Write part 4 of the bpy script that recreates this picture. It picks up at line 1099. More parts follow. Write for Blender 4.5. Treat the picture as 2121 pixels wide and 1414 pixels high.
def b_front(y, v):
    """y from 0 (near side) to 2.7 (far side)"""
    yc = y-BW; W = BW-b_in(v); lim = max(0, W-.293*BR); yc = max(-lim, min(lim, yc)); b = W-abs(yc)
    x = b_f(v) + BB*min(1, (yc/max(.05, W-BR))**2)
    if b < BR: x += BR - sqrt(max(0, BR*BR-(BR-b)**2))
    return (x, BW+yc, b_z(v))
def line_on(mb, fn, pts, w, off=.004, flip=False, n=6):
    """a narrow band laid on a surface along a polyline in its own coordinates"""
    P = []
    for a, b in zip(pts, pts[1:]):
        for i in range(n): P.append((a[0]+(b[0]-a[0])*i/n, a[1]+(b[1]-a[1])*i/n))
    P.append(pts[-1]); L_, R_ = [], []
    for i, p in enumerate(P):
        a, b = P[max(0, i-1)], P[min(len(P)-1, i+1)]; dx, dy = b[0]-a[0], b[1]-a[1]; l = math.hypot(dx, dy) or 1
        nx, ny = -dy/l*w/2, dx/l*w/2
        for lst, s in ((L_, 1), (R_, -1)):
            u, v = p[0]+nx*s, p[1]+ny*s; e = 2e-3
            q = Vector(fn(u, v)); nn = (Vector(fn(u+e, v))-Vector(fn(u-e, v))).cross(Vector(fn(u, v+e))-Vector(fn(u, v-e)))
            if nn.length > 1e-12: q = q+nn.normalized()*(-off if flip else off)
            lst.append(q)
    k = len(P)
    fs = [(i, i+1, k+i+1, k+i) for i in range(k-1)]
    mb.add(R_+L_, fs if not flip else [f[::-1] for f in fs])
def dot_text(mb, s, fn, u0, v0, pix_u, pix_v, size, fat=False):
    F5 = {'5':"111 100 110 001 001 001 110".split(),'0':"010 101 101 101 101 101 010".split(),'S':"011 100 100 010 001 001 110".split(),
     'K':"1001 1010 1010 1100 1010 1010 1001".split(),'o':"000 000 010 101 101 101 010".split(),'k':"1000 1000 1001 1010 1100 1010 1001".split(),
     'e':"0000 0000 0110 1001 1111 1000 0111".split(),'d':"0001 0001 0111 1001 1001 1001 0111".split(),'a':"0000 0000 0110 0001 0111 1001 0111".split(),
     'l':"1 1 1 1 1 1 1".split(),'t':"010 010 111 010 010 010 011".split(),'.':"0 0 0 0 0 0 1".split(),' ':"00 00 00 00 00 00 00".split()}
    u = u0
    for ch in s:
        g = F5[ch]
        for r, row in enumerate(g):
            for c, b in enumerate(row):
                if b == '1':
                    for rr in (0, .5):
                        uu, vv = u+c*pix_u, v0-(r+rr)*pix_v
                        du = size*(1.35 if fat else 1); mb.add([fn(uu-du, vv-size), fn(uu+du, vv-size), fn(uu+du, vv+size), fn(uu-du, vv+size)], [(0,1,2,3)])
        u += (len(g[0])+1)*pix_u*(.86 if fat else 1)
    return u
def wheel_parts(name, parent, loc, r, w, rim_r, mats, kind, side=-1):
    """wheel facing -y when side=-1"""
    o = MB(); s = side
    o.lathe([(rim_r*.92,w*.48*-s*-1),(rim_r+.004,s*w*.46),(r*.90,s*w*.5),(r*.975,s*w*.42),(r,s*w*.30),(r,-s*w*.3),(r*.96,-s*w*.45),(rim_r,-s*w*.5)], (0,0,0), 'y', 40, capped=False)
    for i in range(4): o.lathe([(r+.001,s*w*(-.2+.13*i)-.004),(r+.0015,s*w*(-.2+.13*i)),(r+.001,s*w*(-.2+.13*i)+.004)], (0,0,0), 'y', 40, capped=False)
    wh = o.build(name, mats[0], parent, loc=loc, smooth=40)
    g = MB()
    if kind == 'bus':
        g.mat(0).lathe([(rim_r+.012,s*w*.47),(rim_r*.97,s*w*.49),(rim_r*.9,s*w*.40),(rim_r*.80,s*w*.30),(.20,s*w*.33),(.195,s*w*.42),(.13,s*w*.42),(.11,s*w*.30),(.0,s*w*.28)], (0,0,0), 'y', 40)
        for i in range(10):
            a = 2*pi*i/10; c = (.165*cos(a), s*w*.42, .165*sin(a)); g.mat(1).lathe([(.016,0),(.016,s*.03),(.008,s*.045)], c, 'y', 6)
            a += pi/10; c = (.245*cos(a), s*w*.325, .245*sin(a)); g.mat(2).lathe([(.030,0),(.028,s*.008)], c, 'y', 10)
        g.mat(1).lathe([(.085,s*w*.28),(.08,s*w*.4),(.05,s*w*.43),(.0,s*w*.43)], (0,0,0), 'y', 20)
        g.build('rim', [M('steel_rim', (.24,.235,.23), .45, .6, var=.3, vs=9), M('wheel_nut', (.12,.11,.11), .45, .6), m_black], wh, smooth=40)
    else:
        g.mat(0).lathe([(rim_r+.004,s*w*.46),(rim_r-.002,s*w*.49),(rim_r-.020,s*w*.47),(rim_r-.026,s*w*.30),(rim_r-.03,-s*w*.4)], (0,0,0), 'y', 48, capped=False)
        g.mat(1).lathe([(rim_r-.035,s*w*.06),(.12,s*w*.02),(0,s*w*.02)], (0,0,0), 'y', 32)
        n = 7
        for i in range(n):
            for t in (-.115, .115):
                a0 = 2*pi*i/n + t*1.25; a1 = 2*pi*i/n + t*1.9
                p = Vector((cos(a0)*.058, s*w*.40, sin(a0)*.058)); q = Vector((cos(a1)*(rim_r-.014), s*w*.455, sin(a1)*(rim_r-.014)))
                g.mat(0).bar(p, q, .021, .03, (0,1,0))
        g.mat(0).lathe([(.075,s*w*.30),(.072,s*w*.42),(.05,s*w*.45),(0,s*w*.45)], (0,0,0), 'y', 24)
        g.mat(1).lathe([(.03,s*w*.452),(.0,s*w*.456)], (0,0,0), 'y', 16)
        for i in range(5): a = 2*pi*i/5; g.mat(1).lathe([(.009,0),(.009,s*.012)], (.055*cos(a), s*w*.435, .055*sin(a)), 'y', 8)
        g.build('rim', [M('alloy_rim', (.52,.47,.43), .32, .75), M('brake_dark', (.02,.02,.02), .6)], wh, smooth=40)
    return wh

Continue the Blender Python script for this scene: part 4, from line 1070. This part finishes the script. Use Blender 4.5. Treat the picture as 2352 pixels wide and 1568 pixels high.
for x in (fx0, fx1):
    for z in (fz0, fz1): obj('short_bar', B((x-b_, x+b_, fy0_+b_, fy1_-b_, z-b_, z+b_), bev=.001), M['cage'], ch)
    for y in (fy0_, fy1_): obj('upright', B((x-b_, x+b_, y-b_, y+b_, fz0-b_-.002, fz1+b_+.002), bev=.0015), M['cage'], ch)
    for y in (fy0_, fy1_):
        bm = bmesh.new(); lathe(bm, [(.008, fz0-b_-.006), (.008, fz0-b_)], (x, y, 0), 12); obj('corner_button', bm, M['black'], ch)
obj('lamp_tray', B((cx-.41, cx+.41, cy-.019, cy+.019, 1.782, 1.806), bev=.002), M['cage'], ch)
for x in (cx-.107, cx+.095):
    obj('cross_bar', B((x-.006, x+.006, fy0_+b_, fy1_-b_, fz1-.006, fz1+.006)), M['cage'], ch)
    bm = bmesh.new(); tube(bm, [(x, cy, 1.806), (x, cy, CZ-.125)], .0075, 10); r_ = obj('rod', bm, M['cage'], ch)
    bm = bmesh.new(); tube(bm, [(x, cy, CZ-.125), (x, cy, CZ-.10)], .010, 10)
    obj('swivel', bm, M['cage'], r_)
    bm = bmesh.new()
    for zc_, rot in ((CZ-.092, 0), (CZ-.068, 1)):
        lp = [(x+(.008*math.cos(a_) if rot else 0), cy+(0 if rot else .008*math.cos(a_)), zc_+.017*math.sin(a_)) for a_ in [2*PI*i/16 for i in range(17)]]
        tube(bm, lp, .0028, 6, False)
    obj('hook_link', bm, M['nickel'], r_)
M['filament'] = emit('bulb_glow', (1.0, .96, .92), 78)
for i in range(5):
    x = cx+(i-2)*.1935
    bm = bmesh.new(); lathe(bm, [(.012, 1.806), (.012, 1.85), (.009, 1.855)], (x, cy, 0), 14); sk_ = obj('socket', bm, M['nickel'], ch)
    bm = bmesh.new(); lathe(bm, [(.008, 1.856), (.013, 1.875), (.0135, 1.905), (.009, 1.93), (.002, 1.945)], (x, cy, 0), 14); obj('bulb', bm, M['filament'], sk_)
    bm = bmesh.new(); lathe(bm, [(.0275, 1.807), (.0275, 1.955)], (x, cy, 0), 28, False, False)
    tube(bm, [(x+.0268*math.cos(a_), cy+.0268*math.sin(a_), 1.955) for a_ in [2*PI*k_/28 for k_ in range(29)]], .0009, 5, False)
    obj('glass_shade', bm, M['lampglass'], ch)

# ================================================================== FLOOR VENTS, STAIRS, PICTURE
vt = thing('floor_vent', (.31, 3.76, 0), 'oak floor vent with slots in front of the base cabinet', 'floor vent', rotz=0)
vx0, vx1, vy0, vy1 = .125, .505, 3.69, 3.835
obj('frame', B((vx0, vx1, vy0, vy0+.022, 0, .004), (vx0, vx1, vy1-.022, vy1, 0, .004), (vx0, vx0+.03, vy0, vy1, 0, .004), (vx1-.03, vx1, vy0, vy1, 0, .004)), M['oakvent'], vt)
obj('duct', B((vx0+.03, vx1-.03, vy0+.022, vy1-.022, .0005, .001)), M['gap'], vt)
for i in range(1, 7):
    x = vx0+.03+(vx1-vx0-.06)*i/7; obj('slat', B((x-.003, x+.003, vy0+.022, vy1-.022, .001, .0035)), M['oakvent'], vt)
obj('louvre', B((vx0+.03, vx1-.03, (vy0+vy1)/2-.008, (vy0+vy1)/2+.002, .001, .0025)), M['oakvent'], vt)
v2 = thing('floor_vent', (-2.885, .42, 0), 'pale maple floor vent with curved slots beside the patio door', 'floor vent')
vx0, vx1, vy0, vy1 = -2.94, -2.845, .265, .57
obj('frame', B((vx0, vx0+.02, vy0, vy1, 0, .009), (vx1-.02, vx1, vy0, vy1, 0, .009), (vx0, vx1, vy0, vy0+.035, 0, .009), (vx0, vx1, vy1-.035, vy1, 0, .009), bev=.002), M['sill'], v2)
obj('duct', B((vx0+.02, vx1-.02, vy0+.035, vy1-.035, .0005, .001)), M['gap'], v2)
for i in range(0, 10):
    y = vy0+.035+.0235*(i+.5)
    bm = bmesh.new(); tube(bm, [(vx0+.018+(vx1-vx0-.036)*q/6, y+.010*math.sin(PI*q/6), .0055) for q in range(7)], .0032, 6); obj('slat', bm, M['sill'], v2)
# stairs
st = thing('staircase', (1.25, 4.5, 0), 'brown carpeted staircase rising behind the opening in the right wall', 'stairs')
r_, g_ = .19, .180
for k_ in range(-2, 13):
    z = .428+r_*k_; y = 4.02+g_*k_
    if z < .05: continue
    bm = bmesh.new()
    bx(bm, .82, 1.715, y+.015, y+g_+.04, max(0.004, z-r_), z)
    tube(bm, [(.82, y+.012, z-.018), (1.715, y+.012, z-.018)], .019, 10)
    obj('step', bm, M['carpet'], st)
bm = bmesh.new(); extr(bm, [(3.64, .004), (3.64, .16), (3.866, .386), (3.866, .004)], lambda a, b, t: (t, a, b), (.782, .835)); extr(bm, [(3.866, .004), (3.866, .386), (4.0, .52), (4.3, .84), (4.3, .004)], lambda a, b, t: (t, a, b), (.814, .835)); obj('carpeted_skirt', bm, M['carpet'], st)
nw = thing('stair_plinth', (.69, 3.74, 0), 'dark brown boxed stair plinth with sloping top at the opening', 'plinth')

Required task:
Only the lines from the one holding "Continue the Blender" through the one holding "obj('glass_shade', bm, M['lampglass'], ch)" are wanted; retype them exactly.

Written response:
Continue the Blender Python script for this scene: part 4, from line 1070. This part finishes the script. Use Blender 4.5. Treat the picture as 2352 pixels wide and 1568 pixels high.
for x in (fx0, fx1):
    for z in (fz0, fz1): obj('short_bar', B((x-b_, x+b_, fy0_+b_, fy1_-b_, z-b_, z+b_), bev=.001), M['cage'], ch)
    for y in (fy0_, fy1_): obj('upright', B((x-b_, x+b_, y-b_, y+b_, fz0-b_-.002, fz1+b_+.002), bev=.0015), M['cage'], ch)
    for y in (fy0_, fy1_):
        bm = bmesh.new(); lathe(bm, [(.008, fz0-b_-.006), (.008, fz0-b_)], (x, y, 0), 12); obj('corner_button', bm, M['black'], ch)
obj('lamp_tray', B((cx-.41, cx+.41, cy-.019, cy+.019, 1.782, 1.806), bev=.002), M['cage'], ch)
for x in (cx-.107, cx+.095):
    obj('cross_bar', B((x-.006, x+.006, fy0_+b_, fy1_-b_, fz1-.006, fz1+.006)), M['cage'], ch)
    bm = bmesh.new(); tube(bm, [(x, cy, 1.806), (x, cy, CZ-.125)], .0075, 10); r_ = obj('rod', bm, M['cage'], ch)
    bm = bmesh.new(); tube(bm, [(x, cy, CZ-.125), (x, cy, CZ-.10)], .010, 10)
    obj('swivel', bm, M['cage'], r_)
    bm = bmesh.new()
    for zc_, rot in ((CZ-.092, 0), (CZ-.068, 1)):
        lp = [(x+(.008*math.cos(a_) if rot else 0), cy+(0 if rot else .008*math.cos(a_)), zc_+.017*math.sin(a_)) for a_ in [2*PI*i/16 for i in range(17)]]
        tube(bm, lp, .0028, 6, False)
    obj('hook_link', bm, M['nickel'], r_)
M['filament'] = emit('bulb_glow', (1.0, .96, .92), 78)
for i in range(5):
    x = cx+(i-2)*.1935
    bm = bmesh.new(); lathe(bm, [(.012, 1.806), (.012, 1.85), (.009, 1.855)], (x, cy, 0), 14); sk_ = obj('socket', bm, M['nickel'], ch)
    bm = bmesh.new(); lathe(bm, [(.008, 1.856), (.013, 1.875), (.0135, 1.905), (.009, 1.93), (.002, 1.945)], (x, cy, 0), 14); obj('bulb', bm, M['filament'], sk_)
    bm = bmesh.new(); lathe(bm, [(.0275, 1.807), (.0275, 1.955)], (x, cy, 0), 28, False, False)
    tube(bm, [(x+.0268*math.cos(a_), cy+.0268*math.sin(a_), 1.955) for a_ in [2*PI*k_/28 for k_ in range(29)]], .0009, 5, False)
    obj('glass_shade', bm, M['lampglass'], ch)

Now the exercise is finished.